§ **Exercise brief**: Beginning with the first line of the data below, extract each line up to and including the one containing "leafy(338, 7, 735, 850, 30, 'orange', 'orange". Copy them exactly and add nothing.

§ **Supplied information**:
##############################
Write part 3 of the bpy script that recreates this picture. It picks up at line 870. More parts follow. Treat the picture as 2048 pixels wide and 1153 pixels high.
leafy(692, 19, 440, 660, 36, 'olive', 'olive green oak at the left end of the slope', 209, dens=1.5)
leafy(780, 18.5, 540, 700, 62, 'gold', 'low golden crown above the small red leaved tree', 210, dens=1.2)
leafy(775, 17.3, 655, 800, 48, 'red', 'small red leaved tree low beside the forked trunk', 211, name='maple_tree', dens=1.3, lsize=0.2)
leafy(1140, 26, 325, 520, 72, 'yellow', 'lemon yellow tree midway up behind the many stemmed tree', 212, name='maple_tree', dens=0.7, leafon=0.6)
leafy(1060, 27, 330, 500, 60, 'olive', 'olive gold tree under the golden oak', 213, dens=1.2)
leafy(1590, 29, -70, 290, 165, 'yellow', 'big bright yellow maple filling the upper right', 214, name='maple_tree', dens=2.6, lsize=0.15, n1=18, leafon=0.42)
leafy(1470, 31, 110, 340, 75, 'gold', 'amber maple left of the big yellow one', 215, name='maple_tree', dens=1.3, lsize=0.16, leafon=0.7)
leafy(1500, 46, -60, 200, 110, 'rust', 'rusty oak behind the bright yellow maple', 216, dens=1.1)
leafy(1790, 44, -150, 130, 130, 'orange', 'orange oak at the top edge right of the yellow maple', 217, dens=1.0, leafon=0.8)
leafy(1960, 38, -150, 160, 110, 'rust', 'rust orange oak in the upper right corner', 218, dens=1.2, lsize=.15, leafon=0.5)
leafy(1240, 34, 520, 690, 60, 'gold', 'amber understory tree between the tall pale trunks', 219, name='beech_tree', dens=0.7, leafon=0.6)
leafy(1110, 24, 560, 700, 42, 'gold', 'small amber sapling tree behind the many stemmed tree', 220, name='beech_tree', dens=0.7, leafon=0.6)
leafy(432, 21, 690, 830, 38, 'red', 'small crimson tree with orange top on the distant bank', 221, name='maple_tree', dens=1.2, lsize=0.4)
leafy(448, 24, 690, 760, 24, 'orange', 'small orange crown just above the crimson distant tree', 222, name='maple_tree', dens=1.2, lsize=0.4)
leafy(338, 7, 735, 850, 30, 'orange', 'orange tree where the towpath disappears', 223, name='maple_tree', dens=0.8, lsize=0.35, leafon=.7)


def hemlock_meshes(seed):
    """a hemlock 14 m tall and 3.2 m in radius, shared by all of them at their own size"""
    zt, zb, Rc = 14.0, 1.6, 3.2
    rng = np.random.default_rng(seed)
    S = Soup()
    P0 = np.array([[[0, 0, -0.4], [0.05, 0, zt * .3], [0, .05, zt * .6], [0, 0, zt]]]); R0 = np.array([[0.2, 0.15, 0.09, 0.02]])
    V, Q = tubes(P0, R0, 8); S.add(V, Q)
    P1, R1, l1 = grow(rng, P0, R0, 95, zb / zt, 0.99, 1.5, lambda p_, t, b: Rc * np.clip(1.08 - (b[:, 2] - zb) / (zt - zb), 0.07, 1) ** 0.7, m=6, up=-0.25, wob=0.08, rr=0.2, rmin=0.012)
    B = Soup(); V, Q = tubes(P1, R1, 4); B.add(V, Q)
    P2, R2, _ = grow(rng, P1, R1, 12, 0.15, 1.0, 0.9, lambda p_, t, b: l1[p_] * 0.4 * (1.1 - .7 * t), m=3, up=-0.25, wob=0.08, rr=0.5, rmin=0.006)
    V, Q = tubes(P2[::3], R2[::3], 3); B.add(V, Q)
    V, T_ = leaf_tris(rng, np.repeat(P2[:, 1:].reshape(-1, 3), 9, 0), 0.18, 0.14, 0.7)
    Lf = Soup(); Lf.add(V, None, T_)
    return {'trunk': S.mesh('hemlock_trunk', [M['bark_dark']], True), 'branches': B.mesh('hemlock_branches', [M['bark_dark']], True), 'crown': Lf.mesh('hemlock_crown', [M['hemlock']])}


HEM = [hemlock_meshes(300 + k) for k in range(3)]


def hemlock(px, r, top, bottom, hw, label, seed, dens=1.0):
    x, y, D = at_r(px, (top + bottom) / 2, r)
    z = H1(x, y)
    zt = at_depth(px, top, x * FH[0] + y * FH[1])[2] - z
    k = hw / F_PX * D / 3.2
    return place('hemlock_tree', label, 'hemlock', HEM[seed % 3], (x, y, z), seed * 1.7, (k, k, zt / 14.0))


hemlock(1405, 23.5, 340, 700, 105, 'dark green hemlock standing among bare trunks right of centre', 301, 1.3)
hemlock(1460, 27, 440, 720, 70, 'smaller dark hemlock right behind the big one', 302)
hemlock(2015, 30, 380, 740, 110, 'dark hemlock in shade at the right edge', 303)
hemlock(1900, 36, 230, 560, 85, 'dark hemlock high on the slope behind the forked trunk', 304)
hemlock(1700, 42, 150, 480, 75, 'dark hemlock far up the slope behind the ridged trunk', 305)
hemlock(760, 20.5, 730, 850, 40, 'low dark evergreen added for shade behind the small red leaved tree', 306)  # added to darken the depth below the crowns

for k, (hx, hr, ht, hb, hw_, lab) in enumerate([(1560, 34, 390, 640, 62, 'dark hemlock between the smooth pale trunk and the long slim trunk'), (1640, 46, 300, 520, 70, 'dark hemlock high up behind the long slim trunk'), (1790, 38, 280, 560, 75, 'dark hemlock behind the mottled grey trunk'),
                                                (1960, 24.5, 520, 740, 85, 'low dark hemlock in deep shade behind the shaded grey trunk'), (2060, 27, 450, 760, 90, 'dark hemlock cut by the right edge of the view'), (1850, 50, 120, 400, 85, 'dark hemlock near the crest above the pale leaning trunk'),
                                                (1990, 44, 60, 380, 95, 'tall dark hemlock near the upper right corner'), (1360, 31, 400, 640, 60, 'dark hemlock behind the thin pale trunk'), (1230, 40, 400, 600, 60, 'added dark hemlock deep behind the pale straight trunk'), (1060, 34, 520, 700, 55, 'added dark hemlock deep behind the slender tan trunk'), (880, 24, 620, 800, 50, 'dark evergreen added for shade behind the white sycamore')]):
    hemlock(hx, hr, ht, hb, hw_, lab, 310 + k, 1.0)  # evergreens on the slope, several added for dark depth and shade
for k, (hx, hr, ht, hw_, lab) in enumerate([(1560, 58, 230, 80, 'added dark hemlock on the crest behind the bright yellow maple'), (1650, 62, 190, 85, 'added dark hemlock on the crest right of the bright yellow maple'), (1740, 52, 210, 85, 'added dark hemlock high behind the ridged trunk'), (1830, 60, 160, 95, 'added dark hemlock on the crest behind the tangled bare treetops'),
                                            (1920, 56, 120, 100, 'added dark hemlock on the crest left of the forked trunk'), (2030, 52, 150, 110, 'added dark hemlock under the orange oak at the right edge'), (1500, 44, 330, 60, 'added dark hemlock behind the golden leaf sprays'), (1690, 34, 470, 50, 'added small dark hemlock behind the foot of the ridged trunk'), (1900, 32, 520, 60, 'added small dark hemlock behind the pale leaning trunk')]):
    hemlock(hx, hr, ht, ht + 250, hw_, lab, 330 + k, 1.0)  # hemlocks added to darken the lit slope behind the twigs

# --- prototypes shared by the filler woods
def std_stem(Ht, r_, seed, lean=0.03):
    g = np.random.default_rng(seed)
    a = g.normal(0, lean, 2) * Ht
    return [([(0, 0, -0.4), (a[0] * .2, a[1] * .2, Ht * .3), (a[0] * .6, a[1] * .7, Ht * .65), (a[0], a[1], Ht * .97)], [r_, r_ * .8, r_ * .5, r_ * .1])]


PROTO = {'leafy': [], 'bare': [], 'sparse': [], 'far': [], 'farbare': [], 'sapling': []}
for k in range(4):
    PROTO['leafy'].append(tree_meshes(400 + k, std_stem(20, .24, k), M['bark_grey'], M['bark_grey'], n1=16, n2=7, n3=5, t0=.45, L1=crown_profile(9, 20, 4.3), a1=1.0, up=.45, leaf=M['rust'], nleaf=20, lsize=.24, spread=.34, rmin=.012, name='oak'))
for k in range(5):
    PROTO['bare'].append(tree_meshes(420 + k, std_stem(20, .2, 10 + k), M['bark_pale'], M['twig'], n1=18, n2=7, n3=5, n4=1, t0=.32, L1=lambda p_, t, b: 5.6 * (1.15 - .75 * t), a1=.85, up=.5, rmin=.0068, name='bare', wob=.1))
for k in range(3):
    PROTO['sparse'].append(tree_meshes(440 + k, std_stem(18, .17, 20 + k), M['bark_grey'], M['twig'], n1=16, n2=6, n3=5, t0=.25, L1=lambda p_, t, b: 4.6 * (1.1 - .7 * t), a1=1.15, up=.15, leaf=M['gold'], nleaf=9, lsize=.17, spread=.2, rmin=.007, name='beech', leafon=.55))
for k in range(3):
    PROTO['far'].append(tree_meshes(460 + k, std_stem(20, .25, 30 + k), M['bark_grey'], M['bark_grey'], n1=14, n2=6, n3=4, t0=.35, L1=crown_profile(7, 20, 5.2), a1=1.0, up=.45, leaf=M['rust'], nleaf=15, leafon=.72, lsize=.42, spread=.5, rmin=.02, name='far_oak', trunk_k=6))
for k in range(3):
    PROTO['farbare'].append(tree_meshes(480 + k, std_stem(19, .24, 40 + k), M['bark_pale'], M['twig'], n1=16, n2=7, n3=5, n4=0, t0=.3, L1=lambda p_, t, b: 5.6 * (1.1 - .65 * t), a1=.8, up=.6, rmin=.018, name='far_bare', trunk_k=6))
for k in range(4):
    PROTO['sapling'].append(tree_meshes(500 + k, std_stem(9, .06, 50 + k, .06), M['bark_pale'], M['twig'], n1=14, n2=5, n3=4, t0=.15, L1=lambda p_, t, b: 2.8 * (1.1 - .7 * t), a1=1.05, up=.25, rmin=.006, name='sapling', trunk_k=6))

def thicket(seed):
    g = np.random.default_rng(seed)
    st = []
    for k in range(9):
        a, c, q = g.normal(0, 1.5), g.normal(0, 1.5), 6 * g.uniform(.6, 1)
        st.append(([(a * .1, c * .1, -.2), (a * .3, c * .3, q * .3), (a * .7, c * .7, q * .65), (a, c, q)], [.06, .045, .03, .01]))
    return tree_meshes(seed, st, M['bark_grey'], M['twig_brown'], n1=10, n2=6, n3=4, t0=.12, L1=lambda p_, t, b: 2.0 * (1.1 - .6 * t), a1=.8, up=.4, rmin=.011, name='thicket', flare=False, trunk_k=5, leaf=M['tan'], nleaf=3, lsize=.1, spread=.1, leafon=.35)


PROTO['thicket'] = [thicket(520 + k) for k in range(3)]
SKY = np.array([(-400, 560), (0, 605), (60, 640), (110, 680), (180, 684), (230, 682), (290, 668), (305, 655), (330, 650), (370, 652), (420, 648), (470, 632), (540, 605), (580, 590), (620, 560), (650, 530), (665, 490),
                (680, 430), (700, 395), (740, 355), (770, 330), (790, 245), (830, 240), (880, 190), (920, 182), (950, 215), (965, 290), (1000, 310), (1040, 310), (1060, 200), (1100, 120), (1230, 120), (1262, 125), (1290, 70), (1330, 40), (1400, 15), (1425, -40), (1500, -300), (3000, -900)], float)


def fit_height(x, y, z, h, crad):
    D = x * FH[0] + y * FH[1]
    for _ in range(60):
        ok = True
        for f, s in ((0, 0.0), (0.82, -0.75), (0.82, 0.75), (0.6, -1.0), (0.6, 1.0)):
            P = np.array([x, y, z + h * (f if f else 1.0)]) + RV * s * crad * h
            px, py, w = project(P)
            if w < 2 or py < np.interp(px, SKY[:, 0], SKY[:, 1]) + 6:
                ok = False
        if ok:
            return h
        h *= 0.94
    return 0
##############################
§ **Reply to the exercise**:
Write part 3 of the bpy script that recreates this picture. It picks up at line 870. More parts follow. Treat the picture as 2048 pixels wide and 1153 pixels high.
leafy(692, 19, 440, 660, 36, 'olive', 'olive green oak at the left end of the slope', 209, dens=1.5)
leafy(780, 18.5, 540, 700, 62, 'gold', 'low golden crown above the small red leaved tree', 210, dens=1.2)
leafy(775, 17.3, 655, 800, 48, 'red', 'small red leaved tree low beside the forked trunk', 211, name='maple_tree', dens=1.3, lsize=0.2)
leafy(1140, 26, 325, 520, 72, 'yellow', 'lemon yellow tree midway up behind the many stemmed tree', 212, name='maple_tree', dens=0.7, leafon=0.6)
leafy(1060, 27, 330, 500, 60, 'olive', 'olive gold tree under the golden oak', 213, dens=1.2)
leafy(1590, 29, -70, 290, 165, 'yellow', 'big bright yellow maple filling the upper right', 214, name='maple_tree', dens=2.6, lsize=0.15, n1=18, leafon=0.42)
leafy(1470, 31, 110, 340, 75, 'gold', 'amber maple left of the big yellow one', 215, name='maple_tree', dens=1.3, lsize=0.16, leafon=0.7)
leafy(1500, 46, -60, 200, 110, 'rust', 'rusty oak behind the bright yellow maple', 216, dens=1.1)
leafy(1790, 44, -150, 130, 130, 'orange', 'orange oak at the top edge right of the yellow maple', 217, dens=1.0, leafon=0.8)
leafy(1960, 38, -150, 160, 110, 'rust', 'rust orange oak in the upper right corner', 218, dens=1.2, lsize=.15, leafon=0.5)
leafy(1240, 34, 520, 690, 60, 'gold', 'amber understory tree between the tall pale trunks', 219, name='beech_tree', dens=0.7, leafon=0.6)
leafy(1110, 24, 560, 700, 42, 'gold', 'small amber sapling tree behind the many stemmed tree', 220, name='beech_tree', dens=0.7, leafon=0.6)
leafy(432, 21, 690, 830, 38, 'red', 'small crimson tree with orange top on the distant bank', 221, name='maple_tree', dens=1.2, lsize=0.4)
leafy(448, 24, 690, 760, 24, 'orange', 'small orange crown just above the crimson distant tree', 222, name='maple_tree', dens=1.2, lsize=0.4)
leafy(338, 7, 735, 850, 30, 'orange', 'orange tree where the towpath disappears', 223, name='maple_tree', dens=0.8, lsize=0.35, leafon=.7)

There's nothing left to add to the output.